* begin *

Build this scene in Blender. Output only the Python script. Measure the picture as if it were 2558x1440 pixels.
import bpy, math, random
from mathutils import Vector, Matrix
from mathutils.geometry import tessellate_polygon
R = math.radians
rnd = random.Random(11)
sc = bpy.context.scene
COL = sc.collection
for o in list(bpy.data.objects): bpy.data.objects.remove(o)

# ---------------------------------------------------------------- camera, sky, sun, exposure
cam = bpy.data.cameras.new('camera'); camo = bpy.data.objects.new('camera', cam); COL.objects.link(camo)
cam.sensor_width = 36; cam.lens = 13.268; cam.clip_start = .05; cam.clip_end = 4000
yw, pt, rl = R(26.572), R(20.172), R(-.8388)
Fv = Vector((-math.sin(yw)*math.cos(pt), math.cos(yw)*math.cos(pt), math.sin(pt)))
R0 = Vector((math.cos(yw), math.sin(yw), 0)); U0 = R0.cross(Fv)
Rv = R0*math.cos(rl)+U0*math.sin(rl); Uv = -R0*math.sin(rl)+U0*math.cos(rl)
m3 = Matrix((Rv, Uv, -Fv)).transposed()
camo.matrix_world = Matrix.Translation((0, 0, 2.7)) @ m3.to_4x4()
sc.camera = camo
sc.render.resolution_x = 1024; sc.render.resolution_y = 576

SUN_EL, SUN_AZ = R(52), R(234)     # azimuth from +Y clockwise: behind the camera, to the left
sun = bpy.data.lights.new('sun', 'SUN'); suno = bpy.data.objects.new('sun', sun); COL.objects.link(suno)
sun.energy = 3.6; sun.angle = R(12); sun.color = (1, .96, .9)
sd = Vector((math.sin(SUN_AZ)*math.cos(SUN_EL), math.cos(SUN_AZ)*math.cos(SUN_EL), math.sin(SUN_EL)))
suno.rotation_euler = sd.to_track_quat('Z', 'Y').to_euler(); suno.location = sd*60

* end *

◆ WRITTEN EXERCISE: Extract the complete listing above, reproducing each line exactly.

◆ EXERCISE ANSWER:
Build this scene in Blender. Output only the Python script. Measure the picture as if it were 2558x1440 pixels.
import bpy, math, random
from mathutils import Vector, Matrix
from mathutils.geometry import tessellate_polygon
R = math.radians
rnd = random.Random(11)
sc = bpy.context.scene
COL = sc.collection
for o in list(bpy.data.objects): bpy.data.objects.remove(o)

# ---------------------------------------------------------------- camera, sky, sun, exposure
cam = bpy.data.cameras.new('camera'); camo = bpy.data.objects.new('camera', cam); COL.objects.link(camo)
cam.sensor_width = 36; cam.lens = 13.268; cam.clip_start = .05; cam.clip_end = 4000
yw, pt, rl = R(26.572), R(20.172), R(-.8388)
Fv = Vector((-math.sin(yw)*math.cos(pt), math.cos(yw)*math.cos(pt), math.sin(pt)))
R0 = Vector((math.cos(yw), math.sin(yw), 0)); U0 = R0.cross(Fv)
Rv = R0*math.cos(rl)+U0*math.sin(rl); Uv = -R0*math.sin(rl)+U0*math.cos(rl)
m3 = Matrix((Rv, Uv, -Fv)).transposed()
camo.matrix_world = Matrix.Translation((0, 0, 2.7)) @ m3.to_4x4()
sc.camera = camo
sc.render.resolution_x = 1024; sc.render.resolution_y = 576

SUN_EL, SUN_AZ = R(52), R(234)     # azimuth from +Y clockwise: behind the camera, to the left
sun = bpy.data.lights.new('sun', 'SUN'); suno = bpy.data.objects.new('sun', sun); COL.objects.link(suno)
sun.energy = 3.6; sun.angle = R(12); sun.color = (1, .96, .9)
sd = Vector((math.sin(SUN_AZ)*math.cos(SUN_EL), math.cos(SUN_AZ)*math.cos(SUN_EL), math.sin(SUN_EL)))
suno.rotation_euler = sd.to_track_quat('Z', 'Y').to_euler(); suno.location = sd*60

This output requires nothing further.